With time, the Democrats refined their methods so that disenfranchisement needn't wait until official balloting. Joel W. Bowman, an examiner with the Justice Department who visited South Carolina in fall 1882, was told by Democrats "that it is much easier and looks better to adopt means to prevent the registration of negroes ... than to be compelled to intimidate and sometimes kill them on election day." When registrars went into a predominantly black precinct to register voters, they would form two lines of applicants, one black, one white, and take the whites first. As much time as possible would be consumed registering the whites, and when black registration started, Bowman reported, the process would slow even further, as the supervisors challenged blacks with all sorts of "nonsensical and frivolous questions, with evidently no other object in view than to ... register as few colored voters as possible, till the time expired for registration in that precinct."
Blacks who did not manage to register would be told to try doing so at the county seat, but there, similar delaying tactics would be used, including the demand that the black aspirant present a white person who could vouch for his identity (although such was not required by law). "Thereby the time would be frittered away to the disgust and despair of the large mass of applicants, who would finally be forced to return to their homes without their certificates of registration, and were therefore disenfranchised." When, however, Democrats failed to obtain the required certificate, registrars found ways to add them to the list of eligible voters on election day, a courtesy rarely extended to blacks. These kinds of election law violations became so standard after 1876, with few if any prosecutions of the abuses ever sought, that black people understandably became demoralized about voting.
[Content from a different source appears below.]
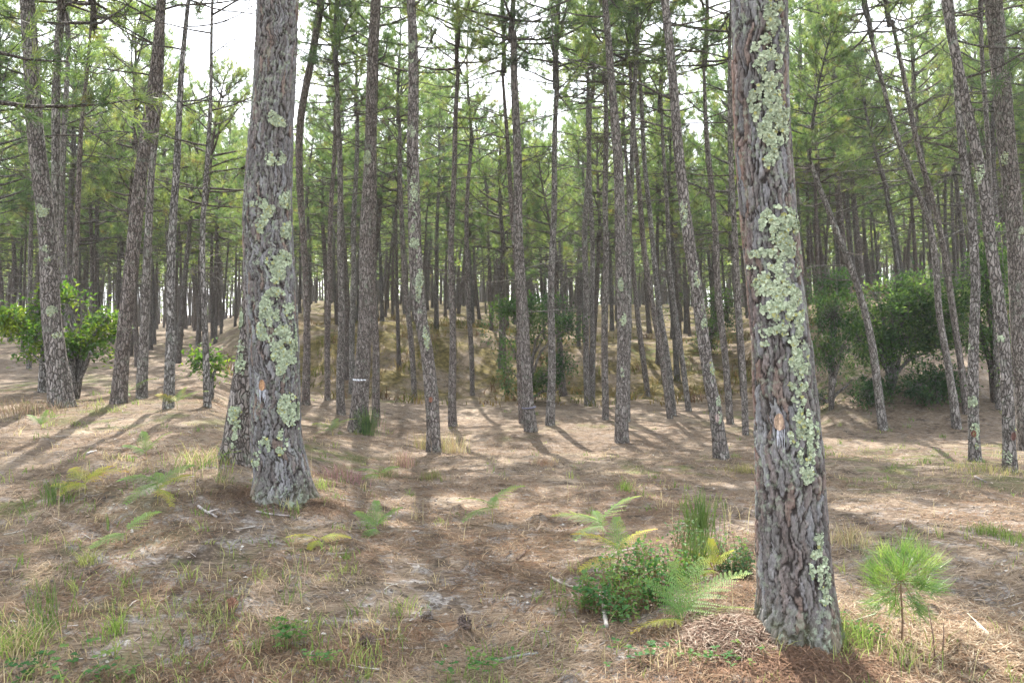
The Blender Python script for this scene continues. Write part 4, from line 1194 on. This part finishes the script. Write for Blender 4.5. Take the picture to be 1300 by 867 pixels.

Such developments did not sit altogether well with Governor Hampton, who gradually came to resent the extremists' efforts to nullify moderate aspects of his agenda, particularly the idea that the black electorate, though humbled under Democratic authority, would nonetheless retain its power of the franchise and would have a voice in state affairs. By 1878 he had come to distrust Martin Gary's wing of the party, though he had joined Gary in achieving redemption and feared his own efforts were being set aside at the peril of the state's future. "If you are to go back upon all pledges tha
t I have made to the people," stated Hampton, "if you are to say that the colored men that have sustained us are no longer to be citizens of South Carolina—if you require me to go up and give my allegiance to a platform of that sort, then, my friends, much as I would do for you and South Carolina, much as I desire to spend or be spent in her service, willing as I am to give even my life for my state, I should have to decline. I would give my life for South Carolina, but I cannot sacrifice my honor, not even for her." That summer he warned explicitly against ballot-box fraud in the upcoming election, pointing out that it would demean all that had been struggled for. "If you once countenance fraud, before many years pass over your heads you will not be worth saving, and will not be worthy of the state you live in. Fraud cannot be successful, because the chosen sons of South Carolina form the returning board now. The men placed there as representing the truth and honor of South Carolina would die before they would perjure themselves by placing men wrongfully in office." Perhaps Hampton wished for too much; the program of voter bulldozing and Red Shirt intimidation that had helped boost him to high office was not easily abandoned by those who'd mastered it.